Je pourrais, comme vous, faire état de mon scepticisme quant à l'efficacité de mesures trop complexes. On est pour la transparence ou on ne l'est pas ! Le Sénat est d'ailleurs allé plus loin que la loi finalement votée. Pour certains d'entre vous, vous avez même pris l'initiative de publier vos propres déclarations. La décision du Conseil constitutionnel, dont l'importance n'a pas été assez soulignée, a répondu à beaucoup d'attentes du débat parlementaire et a débouché sur de grands changements en matière de publicité. Si je m'interroge sur le fait qu'il n'a pas jugé compatible avec le respect de la vie privée des grands exécutifs locaux ce qui a été mis en place pour les parlementaires, la distinction entre la publication des déclarations des élus et des non-élus peut en revanche se comprendre. Enfin, la réaffirmation de la séparation des pouvoirs, tant vis-à-vis du Parlement que vis-à-vis de l'autorité judiciaire, me paraît satisfaisante.

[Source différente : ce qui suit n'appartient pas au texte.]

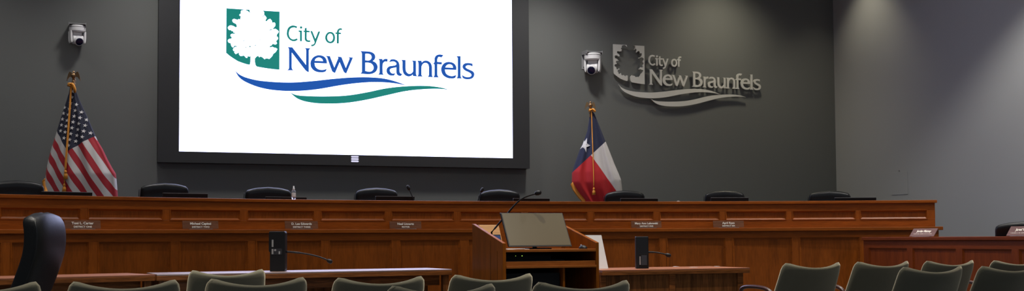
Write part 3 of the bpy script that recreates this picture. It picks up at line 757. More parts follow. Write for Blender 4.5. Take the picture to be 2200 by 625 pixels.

La loi a envisagé que des membres de la Haute autorité soient eux-mêmes confrontés à des questions de déontologie : il avait même été question de suppléants notamment au cas où un membre aurait un lien direct avec l'affaire traitée. Je réfléchis à ma propre position concernant les sénateurs. Ma préoccupation est-elle excessive ? En tout cas, cela fera partie des sujets à traiter en amont, probablement par le règlement intérieur.

La loi prévoit que la commission aura un rôle de conseil. Que les Assemblées soient rassurées : le principe du contradictoire est assuré, et leur Bureau, qui sera le premier destinataire des observations de la Haute autorité s'agissant des parlementaires, fera connaître son point de vue.

La Haute autorité informera, répondra aux demandes d'avis, émettra un rapport. Au-delà, de l'administratif et de la technique, c'est surtout affaire de communication. La Haute autorité joue un rôle dans la redécouverte des principes de la démocratie : la transparence est une chose, la liberté d'action des décideurs politiques en est une autre. Les racines de la défiance doivent certes être éradiquées, comme l'a voulu le président de la République ; reste qu'un homme n'est pas que ce qu'il a, mais surtout, comme le disait Malraux, ce qu'il fait. Et qui est plus important que de se préoccuper de façon excessive de ce qu'il a. Je demeure cependant favorable à cette évolution.

La première autorité administrative indépendante a été créée en 1977, durant l'élaboration de la loi Informatique et libertés. Administrateur à la commission des lois, j'ai assisté à la naissance de l'expression elle-même au cours d'une réunion de travail dans le bureau du rapporteur, Jacques Thyraud, à laquelle participait Herbert Maisl, alors doyen de la faculté de droit d'Orléans. Le législateur avait voulu un outil qui veille à l'exécution des lois, et qui ne soit pas l'exécutif. Il était alors assez original, compte tenu du caractère rigide des institutions françaises, de définir un espace qui ne soit plus tout à fait l'exécutif sans être un prolongement du législatif. Nous avions résolu cette contradiction par le pluralisme et l'idée d'indépendance. Si l'aspect administratif a pris plus d'importance par la suite, peut-être cette nouvelle Haute autorité fera-t-elle évoluer l'équilibre entre indépendance et administration, étant entendu que sa mission est d'abord démocratique.